**WHAT IS NEEDED**
Print, exactly as they stand, the lines from the start of the listing to the line containing "COL = SC.collection", inclusive.

* Begin AVAILABLE DATA *

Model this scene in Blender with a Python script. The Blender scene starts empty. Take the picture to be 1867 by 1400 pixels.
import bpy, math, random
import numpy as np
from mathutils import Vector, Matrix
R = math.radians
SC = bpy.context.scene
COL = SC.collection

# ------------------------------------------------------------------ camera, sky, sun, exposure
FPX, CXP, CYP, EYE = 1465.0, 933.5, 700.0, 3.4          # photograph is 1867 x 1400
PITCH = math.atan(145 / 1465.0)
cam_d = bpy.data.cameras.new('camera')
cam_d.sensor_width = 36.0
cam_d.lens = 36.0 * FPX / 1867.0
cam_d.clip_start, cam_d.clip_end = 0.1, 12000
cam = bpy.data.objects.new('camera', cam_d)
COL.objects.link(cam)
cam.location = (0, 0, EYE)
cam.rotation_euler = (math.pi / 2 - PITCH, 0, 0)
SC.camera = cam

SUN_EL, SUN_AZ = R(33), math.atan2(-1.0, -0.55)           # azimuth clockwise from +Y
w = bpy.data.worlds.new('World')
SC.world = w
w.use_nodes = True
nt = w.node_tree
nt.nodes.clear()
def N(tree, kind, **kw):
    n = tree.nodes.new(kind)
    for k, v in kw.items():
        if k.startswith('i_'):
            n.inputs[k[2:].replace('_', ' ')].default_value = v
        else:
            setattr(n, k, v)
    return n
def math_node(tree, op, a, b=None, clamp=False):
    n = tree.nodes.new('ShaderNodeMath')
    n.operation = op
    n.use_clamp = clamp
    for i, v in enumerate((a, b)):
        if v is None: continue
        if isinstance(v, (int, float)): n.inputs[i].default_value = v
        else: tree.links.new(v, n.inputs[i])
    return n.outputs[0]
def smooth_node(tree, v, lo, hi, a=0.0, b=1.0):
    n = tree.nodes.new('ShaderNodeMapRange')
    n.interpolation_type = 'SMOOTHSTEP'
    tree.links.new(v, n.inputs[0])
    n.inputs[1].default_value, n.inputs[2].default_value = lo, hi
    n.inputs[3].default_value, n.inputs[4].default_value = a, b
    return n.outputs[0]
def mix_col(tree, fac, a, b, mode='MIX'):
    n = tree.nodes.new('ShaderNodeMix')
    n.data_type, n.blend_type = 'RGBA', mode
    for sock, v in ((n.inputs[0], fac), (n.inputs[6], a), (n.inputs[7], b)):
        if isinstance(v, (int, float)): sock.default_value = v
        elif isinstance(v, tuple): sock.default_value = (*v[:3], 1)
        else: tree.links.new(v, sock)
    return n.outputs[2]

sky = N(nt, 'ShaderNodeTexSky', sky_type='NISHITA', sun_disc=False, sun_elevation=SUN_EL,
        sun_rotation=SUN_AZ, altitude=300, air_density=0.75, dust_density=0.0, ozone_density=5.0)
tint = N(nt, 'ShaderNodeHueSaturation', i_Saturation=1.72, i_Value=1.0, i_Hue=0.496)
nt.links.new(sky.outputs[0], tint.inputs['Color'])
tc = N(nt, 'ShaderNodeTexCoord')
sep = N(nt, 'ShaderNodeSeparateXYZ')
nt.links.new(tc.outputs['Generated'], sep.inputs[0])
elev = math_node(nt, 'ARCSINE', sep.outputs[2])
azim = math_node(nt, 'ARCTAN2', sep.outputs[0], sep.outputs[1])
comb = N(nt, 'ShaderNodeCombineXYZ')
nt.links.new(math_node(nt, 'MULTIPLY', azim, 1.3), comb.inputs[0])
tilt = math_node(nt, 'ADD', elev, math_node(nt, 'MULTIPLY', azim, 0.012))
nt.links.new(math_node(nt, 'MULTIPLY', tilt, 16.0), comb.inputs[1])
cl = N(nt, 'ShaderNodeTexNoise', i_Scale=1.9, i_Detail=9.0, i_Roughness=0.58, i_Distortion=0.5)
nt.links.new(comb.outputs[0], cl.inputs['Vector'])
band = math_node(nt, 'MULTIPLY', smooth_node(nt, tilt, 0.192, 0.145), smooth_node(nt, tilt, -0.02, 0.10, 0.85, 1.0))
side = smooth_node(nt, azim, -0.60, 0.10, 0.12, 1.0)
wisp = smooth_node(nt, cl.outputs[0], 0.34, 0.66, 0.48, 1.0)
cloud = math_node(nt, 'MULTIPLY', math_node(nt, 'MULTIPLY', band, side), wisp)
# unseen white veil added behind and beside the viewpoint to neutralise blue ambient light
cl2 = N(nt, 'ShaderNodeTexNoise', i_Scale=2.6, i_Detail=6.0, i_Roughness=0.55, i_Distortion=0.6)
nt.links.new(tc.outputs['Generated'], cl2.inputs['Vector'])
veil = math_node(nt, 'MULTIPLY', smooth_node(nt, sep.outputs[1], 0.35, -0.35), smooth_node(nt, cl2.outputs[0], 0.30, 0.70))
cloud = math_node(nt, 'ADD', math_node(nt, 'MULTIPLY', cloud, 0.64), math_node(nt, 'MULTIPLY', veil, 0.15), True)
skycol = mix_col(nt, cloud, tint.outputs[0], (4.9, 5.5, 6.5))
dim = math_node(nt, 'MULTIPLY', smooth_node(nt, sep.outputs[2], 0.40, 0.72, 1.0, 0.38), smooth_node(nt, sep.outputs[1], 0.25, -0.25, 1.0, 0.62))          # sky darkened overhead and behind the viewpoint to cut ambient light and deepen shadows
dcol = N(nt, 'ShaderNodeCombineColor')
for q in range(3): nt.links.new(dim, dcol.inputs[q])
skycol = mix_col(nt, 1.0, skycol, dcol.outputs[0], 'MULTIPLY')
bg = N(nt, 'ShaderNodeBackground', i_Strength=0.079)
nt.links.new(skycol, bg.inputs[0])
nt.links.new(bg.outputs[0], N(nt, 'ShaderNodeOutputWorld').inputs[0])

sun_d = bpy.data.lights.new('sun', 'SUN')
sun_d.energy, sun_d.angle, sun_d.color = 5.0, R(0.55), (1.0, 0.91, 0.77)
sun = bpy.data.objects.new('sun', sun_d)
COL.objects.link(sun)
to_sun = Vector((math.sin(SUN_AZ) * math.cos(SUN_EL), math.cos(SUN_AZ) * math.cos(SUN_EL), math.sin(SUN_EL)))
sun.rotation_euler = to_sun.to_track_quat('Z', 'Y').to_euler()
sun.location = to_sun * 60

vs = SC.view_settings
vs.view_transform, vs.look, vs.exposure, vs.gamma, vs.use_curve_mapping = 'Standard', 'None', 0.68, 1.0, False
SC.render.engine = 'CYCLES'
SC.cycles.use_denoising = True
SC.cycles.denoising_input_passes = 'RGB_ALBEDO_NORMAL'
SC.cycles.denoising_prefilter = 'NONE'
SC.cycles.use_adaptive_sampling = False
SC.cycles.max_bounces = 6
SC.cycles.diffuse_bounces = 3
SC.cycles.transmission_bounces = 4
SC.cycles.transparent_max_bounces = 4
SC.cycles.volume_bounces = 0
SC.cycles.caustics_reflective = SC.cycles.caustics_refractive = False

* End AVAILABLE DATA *

**THE OUTPUT**
Model this scene in Blender with a Python script. The Blender scene starts empty. Take the picture to be 1867 by 1400 pixels.
import bpy, math, random
import numpy as np
from mathutils import Vector, Matrix
R = math.radians
SC = bpy.context.scene
COL = SC.collection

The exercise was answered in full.